In a market dominated by a Starbucks every three blocks, an independent coffee shop needs to do something to stand out. That's what Mike Pilkington has been doing at his quaint, inviting corner coffeehouse located in Bridgeport's western edge. Walk in and you'll find comfortable, worn-in couches, plenty of tables, rotating displays from local artists, painted tin ceilings, ample display cases and a knowledgeable, friendly staff. Everyone from White Sox fans grabbing a quick bite to long-time neighborhood residents and recent transplants can enjoy a cup of joe on the patio.
Pilkington selects and roasts all of the beans himself with a commercial roaster he uses in the Bridgeport-based Filbert's Soda plant. His roasts taste rich and bring out the natural character of the coffee without the scorched earth flavor of a Starbucks blend.
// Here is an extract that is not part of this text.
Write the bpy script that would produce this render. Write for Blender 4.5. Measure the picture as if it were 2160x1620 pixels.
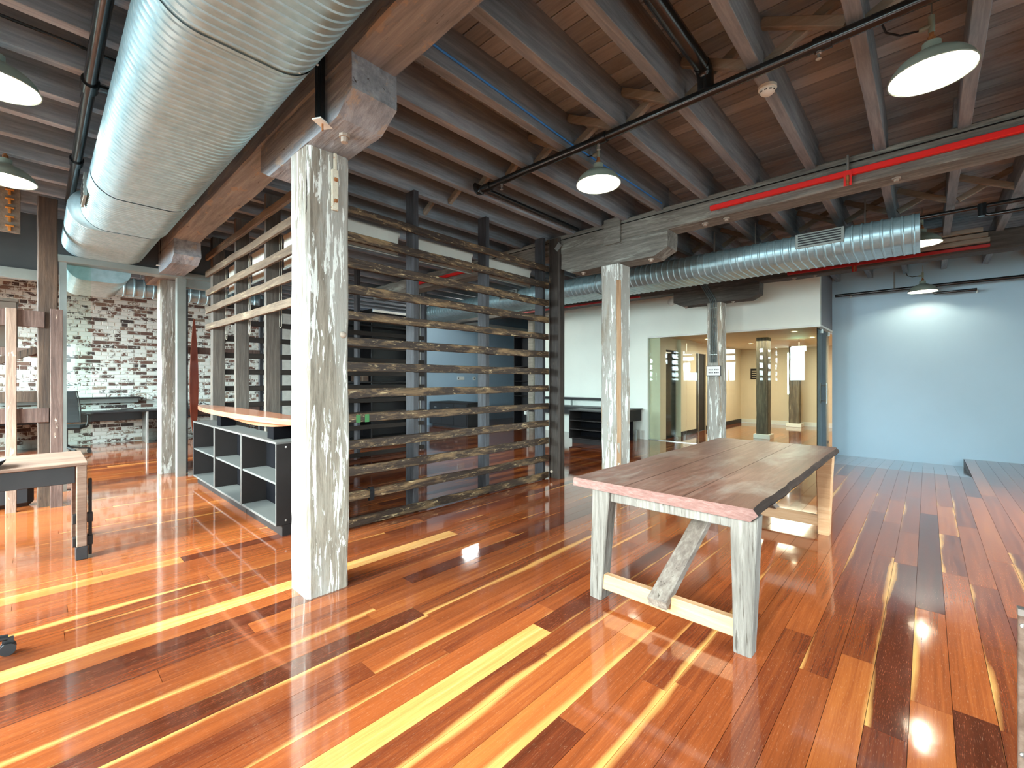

One of the favorites, the "Bubbly Creek Blend," combines Indonesian and Central American beans; Pilkington named it after the famed Chicago River tributary and former stockyard carcass dumping location. The cafe also sells a broad assortment of Adagio teas, buys fair trade as much as possible and has a thriving wholesale business.
The food here is tasty no-nonsense coffee-shop fare. You'll find a great selection of cookies, doughnuts, pastries and bagels. Must-have sandwiches here include the pizza bagel (topped with provolone, pepperoni, tomato and onion for $3.25) and the roast beef and provolone. All of the sandwiches come toasted and with a bag of chips, and Bridgeport has free wi-fi for those who can't stay away from their laptops.